Anyway, given your code (using experimental version 2) I would have expected that a basher falling down has its falling distance reduced by 3, because it got moved down already 3 pixels during the basher function. However experiments show that being a basher doesn't matter whether a lemmig splats or not. Where is my mistake?
if (aAction = baFalling) then
begin
LemFallen := -2;
if LemAction in [baWalking] then LemFallen := 0;
if LemAction in [baBashing] then LemFallen := -1;
if LemAction in [baMining, baDigging] then LemFallen := -3;
end;
This code handles setting the initial fall distance. I couldn't tell you off-hand
why these values work - they were derived a very long time ago, by trial-and-error rather than by analysing code. However, just in case, I tested it now and can confirm - both a walker or a basher, falling from a 64 pixel height, will splat. Either one falling from a 63 pixel height will not. So while the code may be a bit strange here, there is no inconsistency in the end result.
Still if the basher is a floater, he opens the parachute one pixel higher than usual lemmings falling down. So there is something not completely right with the faller transition.
This (which probably should be fixed) is because a walker is moved downwards by one pixel more than a basher is, before transitioning to a faller. Although the splat distance is, unlike L1, checked on a pixel-perfect basis; the timing of pulling out a floater is unchanged from L1. For a floater this generally won't make a huge difference (in some cases it may mean a walker arrives at the ground one frame sooner than a basher, even if both begun falling at the same time - this also holds true for regular fallers as well), but I could see this being significant when it comes to Gliders.
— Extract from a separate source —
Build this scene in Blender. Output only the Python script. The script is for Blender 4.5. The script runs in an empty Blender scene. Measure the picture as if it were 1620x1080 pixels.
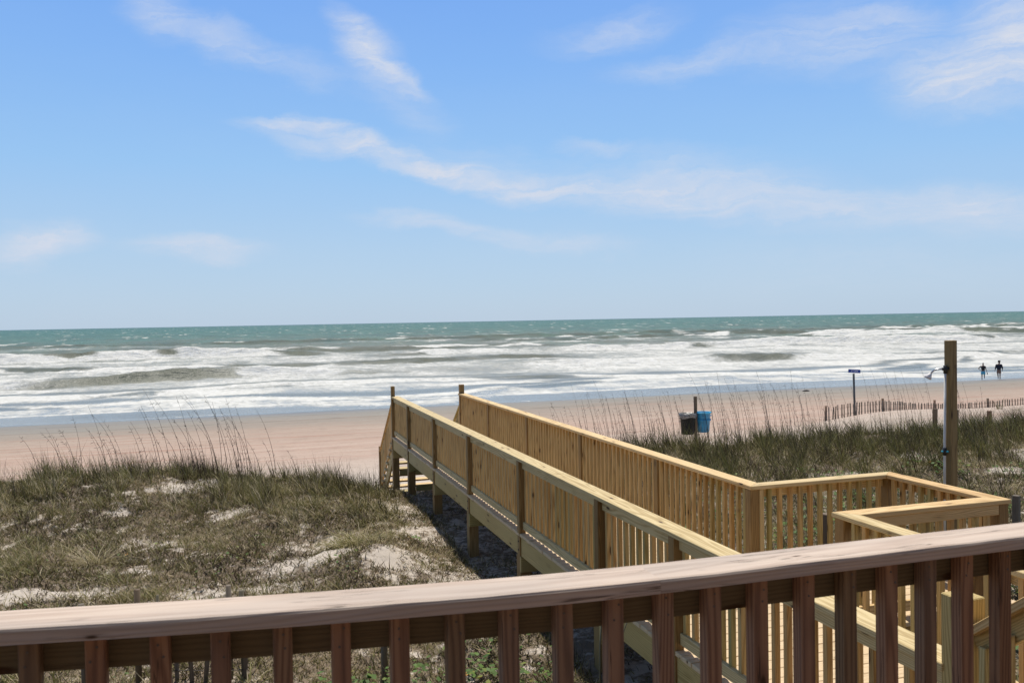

Do we even need the steel check on assignment at all, if we use the new checks during the basher animation?
I was wondering the same thing myself. However, as far as I recall, no one suggests changing the check-on-assign for the digger. People also seem to want the check-on-assign for miners to be made more strict. In light of this, making the basher check
less strict seems a bit strange.
Just looked a bit more at the experimental code and found some more bugs:
- Bashers can now climb much steeper inclines (about three times as steep)
- If a basher moved up or down, the steel checks are at the wrong height
The first one might be desirable for consistency (and at any rate, is a very unusual setup, though it might occur in the Sky set or by very well-timed use of Stoners, or perhaps even Stackers). The only reason the lemming couldn't do so before is because the steel check caused him to revert to a walker. In the absence of this - perhaps if the aforementioned stoner / stacker timing setup was used to create such a layout - the basher would have been able to do this too, I believe.
The second one I'll look into.
Finally I noticed the following: If the lowest 5 pixels are air and from pixel 6 on there is steel, then the lemming will happily continue bashing forward without removing any terrain pixel at all. Do we want to keep this behavior?
No, we do not. We should compare this to a digger - although steel (other than right underneath the lemming) won't
stop the lemming, they don't count as solid pixels for the terrain check.
In regards to your proposed code - I'm planning to overhaul the way the code is written in the near future, so I don't want to worry too much about improving the way the current code is laid out. Rather, my intention is - decide on and implement new physics by adjusting the current code, then when that's done, do the overhaul, at which point the improved-readability etc changes would also be made.
FWIW though, as far as I can (without actually testing it) tell that code is mostly fine, except for "Return :=" rather than "Result :=" in the first snippet. Although the new functions should probably be defined as private functions of TLemmingGame, rather than standalone ones.